Untuk mewujudkan visi dan misi 2030 disebutkan: "Keseimbangan pasar terbuka dengan dukungan birokrasi yang efektif." Yang diartikan dengan istilah "keseimbangan pasar terbuka" itu apa?
Pasar terbuka ya menghasilkan survival of the fittest. Terus yang seimbang apanya dan bagaimana mewujudkannya?
"Perekonomian yang terintegrasi dengan kawasan sekitar dan global." Bisakah terjadi bahwa terintegrasinya berbentuk bangsa Indonesia yang di tengah pergaulan antarbangsa menjadi dan berfungsi sebagai kuli bagi bangsa-bangsa lain?
Bukankah sekarang sudah demikian? Lagi-lagi, bagaimana membalikannya?
Praktik korupsi yang begitu dominan dalam kemerosotan bangsa Indonesia dewasa ini sama sekali tidak disebut sebagai faktor penghambat utama.
Sudahlah, saya tidak perlu meneruskannya, karena keinginan Yayasan Indonesia Forum kan hanya mimpi? Kata "mimpi" juga tercantum dalam bukunya yang saya sebutkan tadi.
Saya lebih memilih yang lebih konkret ketimbang bermimpi, yaitu onani saja, karena lebih bisa dirasakan dan enak.
Kalau Presiden memang mau bervisi sampai 2030 untuk anak cucu kita, karena buat kita in the long run we are all dead, pakailah Bappenas yang memiliki sekitar 800 orang pegawai, yang 400 di antaranya sarjana, termasuk yang bergelar PhD. Dari jumlah itu, ada sekitar 75 orang PhD jebolan universitas yang bermutu tinggi dari seantero dunia.

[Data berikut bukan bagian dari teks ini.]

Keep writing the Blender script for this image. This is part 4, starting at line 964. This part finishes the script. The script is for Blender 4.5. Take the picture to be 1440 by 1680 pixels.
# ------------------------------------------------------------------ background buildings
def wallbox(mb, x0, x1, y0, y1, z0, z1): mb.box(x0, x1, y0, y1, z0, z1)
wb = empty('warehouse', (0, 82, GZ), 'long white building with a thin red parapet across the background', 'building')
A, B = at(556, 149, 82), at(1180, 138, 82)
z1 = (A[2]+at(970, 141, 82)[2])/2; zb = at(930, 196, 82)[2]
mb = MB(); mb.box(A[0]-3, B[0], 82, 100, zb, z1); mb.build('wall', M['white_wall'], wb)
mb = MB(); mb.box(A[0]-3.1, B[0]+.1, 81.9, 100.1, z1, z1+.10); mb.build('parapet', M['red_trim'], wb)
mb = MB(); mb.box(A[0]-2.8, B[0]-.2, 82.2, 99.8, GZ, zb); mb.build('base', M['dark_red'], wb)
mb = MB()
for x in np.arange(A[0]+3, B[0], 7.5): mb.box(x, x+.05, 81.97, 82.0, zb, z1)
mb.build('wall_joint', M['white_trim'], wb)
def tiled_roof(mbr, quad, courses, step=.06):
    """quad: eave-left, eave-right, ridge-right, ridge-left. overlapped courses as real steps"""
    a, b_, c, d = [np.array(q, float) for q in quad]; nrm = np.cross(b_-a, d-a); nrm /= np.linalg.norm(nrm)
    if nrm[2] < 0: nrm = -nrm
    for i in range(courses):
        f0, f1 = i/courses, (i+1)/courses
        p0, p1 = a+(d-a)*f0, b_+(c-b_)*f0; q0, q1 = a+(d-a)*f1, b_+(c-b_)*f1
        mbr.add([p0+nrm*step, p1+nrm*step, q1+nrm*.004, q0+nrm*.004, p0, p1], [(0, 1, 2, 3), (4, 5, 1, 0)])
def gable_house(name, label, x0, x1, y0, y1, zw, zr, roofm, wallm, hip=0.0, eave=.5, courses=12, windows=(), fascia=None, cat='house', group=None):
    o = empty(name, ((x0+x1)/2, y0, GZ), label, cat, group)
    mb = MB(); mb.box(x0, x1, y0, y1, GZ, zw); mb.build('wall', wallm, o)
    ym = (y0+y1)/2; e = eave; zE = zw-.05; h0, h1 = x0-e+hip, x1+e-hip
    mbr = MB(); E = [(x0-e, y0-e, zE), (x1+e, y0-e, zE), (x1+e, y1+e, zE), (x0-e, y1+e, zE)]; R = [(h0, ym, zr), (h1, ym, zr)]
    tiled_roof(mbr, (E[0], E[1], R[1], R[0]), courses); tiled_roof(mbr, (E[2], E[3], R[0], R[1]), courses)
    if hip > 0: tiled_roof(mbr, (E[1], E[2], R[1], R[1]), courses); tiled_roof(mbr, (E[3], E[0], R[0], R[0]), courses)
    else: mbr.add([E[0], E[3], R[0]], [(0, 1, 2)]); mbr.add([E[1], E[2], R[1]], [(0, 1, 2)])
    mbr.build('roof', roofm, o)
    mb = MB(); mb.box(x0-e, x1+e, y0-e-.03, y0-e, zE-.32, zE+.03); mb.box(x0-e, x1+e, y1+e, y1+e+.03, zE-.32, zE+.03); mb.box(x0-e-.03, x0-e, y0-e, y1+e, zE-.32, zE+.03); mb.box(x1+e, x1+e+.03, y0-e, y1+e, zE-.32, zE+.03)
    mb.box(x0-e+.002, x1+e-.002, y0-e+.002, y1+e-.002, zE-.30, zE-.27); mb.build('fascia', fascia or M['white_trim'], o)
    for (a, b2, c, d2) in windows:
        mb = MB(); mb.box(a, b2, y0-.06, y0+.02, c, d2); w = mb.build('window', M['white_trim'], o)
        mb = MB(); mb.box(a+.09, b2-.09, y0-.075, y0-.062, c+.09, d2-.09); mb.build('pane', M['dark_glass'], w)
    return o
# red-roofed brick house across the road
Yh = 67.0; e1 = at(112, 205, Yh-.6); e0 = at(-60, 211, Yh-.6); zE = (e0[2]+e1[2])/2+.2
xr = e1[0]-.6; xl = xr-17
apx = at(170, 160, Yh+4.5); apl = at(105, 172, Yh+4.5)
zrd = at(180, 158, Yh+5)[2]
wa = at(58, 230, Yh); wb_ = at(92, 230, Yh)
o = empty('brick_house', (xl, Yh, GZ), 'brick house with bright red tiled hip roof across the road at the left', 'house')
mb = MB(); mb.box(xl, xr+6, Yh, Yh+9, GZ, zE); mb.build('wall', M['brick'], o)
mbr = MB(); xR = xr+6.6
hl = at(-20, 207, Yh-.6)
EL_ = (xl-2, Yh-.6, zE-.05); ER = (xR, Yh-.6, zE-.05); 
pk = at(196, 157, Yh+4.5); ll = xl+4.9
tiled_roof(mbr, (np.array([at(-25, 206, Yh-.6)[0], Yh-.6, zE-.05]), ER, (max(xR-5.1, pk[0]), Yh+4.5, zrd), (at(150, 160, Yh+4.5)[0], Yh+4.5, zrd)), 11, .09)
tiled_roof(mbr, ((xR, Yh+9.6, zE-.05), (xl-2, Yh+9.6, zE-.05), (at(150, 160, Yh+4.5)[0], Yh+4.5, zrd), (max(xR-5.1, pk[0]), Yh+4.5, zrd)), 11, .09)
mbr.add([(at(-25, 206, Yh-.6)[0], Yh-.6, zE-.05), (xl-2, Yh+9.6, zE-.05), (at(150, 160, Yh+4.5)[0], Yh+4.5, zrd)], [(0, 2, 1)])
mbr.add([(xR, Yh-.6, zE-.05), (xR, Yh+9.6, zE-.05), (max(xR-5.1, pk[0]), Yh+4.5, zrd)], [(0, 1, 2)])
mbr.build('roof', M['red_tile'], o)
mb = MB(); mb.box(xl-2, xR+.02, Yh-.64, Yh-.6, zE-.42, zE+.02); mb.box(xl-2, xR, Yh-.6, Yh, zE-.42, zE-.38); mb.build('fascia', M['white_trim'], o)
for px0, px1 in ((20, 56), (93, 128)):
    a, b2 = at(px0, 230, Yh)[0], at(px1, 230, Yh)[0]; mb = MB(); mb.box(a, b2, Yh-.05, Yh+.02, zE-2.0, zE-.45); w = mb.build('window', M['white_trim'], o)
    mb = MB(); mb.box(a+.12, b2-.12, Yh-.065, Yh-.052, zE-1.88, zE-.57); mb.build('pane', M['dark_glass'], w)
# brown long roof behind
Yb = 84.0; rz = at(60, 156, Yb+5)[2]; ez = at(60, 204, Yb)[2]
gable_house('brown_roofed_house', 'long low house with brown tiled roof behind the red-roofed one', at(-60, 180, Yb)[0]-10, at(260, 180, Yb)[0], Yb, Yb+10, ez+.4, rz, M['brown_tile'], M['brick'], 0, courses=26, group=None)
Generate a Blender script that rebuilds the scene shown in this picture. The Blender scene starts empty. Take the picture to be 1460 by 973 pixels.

Para sarjana di Bappenas sudah lama bekerja merumuskan visi sampai 2030. Sangat banyak kajian yang telah dirampungkan para sarjana di Bappenas, tetapi belum berani dipublikasikan, karena mereka ngeri ditertawai orang.
Di antara para sarjana itu, ada yang bertanya apa mungkin dan apa ada gunanya membuat visi sampai 2030? Ada yang bahkan mengatakan jangan-jangan Bappenas, yang ingin jadi think tank, akhirnya menjadi sinking tank kalau berani bermimpi sampai 2030.
Karena adanya kontroversi ini, berbagai produk Bappenas-yang jauh lebih bagus ketimbang Yayasan Indonesia Forum- masih ditahan. Ya memang begitulah manusia, semakin ada isinya semakin nunduk seperti padi yang sudah matang. Lain dengan tong kosong yang selalu nyaring bunyinya!